Seems questionable. The Nikon manuals do not mention heating, and normal stopping and starting recording will get around any limit.
It does mention the 4 GB file size limit (D750 page 69), and mentions the time limits from 10 to 30 minutes, which vary with 60p/30p, and with Highest/Nomal quality (D750 page 319). This is due to FAT32 file size of memory cards. But it is zero issue, just stop and restart the recording now and then.
If it was a size concern then the same limits wouldn't exist on other cameras that aren't capable of reaching even close to that size file even at the time limit.
There are many video file formats, but FAT32 4 GB file size limits do exist for memory cards. And that is about 30 minutes for 1920x1080 30p at only Normal quality.
I have a $300 Canon R300 camcorder which for file type .mp4, says 30 minutes or 4 GB, which ever is reached first. Its .mp4 is 1280x720 only.
But it also does AVCHD format (required for 1920x1080 resolution), which does not state limits except card size. It's a Blu-ray thing I think. And it will record a few hours (the battery died for me below at 1+ hour). However, it silently starts a new file about every 15 minutes, when a 1.9 GB file is reached. Here is one test recording a bit more than an hour:
Only the .mts files are necessary in an editor to put it all back together. The rest are support files for a Blu-ray format. I'm ignorant of Blu-ray, but I think you can just copy all to a Blu-ray DVD, and it includes lists to show it all together continuously.

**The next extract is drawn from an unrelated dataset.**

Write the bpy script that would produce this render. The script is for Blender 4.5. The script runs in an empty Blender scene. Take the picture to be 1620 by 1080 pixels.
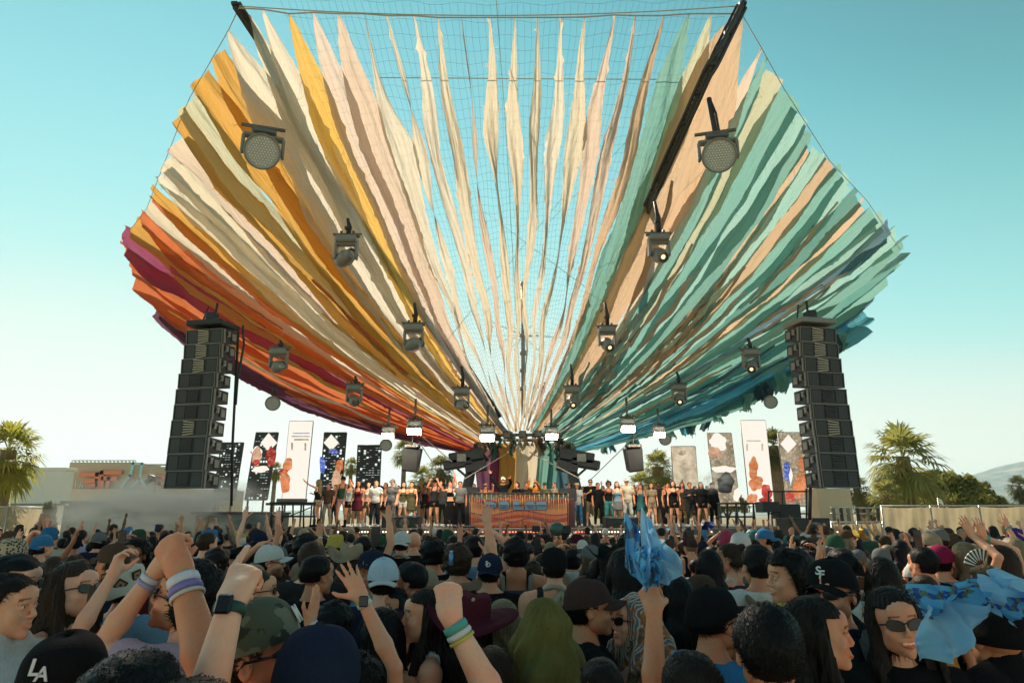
import bpy, math, random
import numpy as np
from mathutils import Vector, Matrix

# ------------------------------------------------------------------ camera, sky, sun, exposure
F = 1050.0; HZ = 815.0; CH = 2.1
TH = math.atan((HZ - 540.0) / F)
scene = bpy.context.scene
col = scene.collection
cam_d = bpy.data.cameras.new('camera'); cam = bpy.data.objects.new('camera', cam_d); col.objects.link(cam)
cam_d.sensor_width = 36.0; cam_d.lens = 36.0 * F / 1620.0
cam_d.clip_start = 0.1; cam_d.clip_end = 20000.0
cam.location = (0, 0, CH); cam.rotation_euler = (math.radians(90) + TH, 0, 0)
scene.camera = cam

SUN_EL = math.radians(40.0); SUN_AZ = math.radians(-24.0)      # azimuth from +Y, negative = left
w = bpy.data.worlds.new('World'); scene.world = w; w.use_nodes = True
nt = w.node_tree; nt.nodes.clear()
wo = nt.nodes.new('ShaderNodeOutputWorld'); bg = nt.nodes.new('ShaderNodeBackground')
sky = nt.nodes.new('ShaderNodeTexSky'); sky.sky_type = 'NISHITA'; sky.sun_disc = False
sky.sun_elevation = SUN_EL; sky.sun_rotation = SUN_AZ
sky.air_density = 1.0; sky.dust_density = 0.0; sky.ozone_density = 1.0
def vscale(k):
    m = nt.nodes.new('ShaderNodeVectorMath'); m.operation = 'SCALE'; m.inputs['Scale'].default_value = k; return m
v1 = vscale(0.1); v2 = vscale(7.1); cur = nt.nodes.new('ShaderNodeRGBCurve')   # film-like tone response of the whole sky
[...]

Nikon instead does Quicktime .mov format.
Also of interest is this link about a European tax on movie cameras that record longer than 30 minutes:
Why Digital Cameras Have a 30 Minute Video Recording Limit - Tested
4 GB files are definitely still an issue, but perhaps that's why DSLR don't automatically start a new file at 30 minutes?
But it is so simple to just stop and restart it. Tap a button twice. Surely the scene requires that anyway, maybe every few seconds... It is very easy to create a very boring video.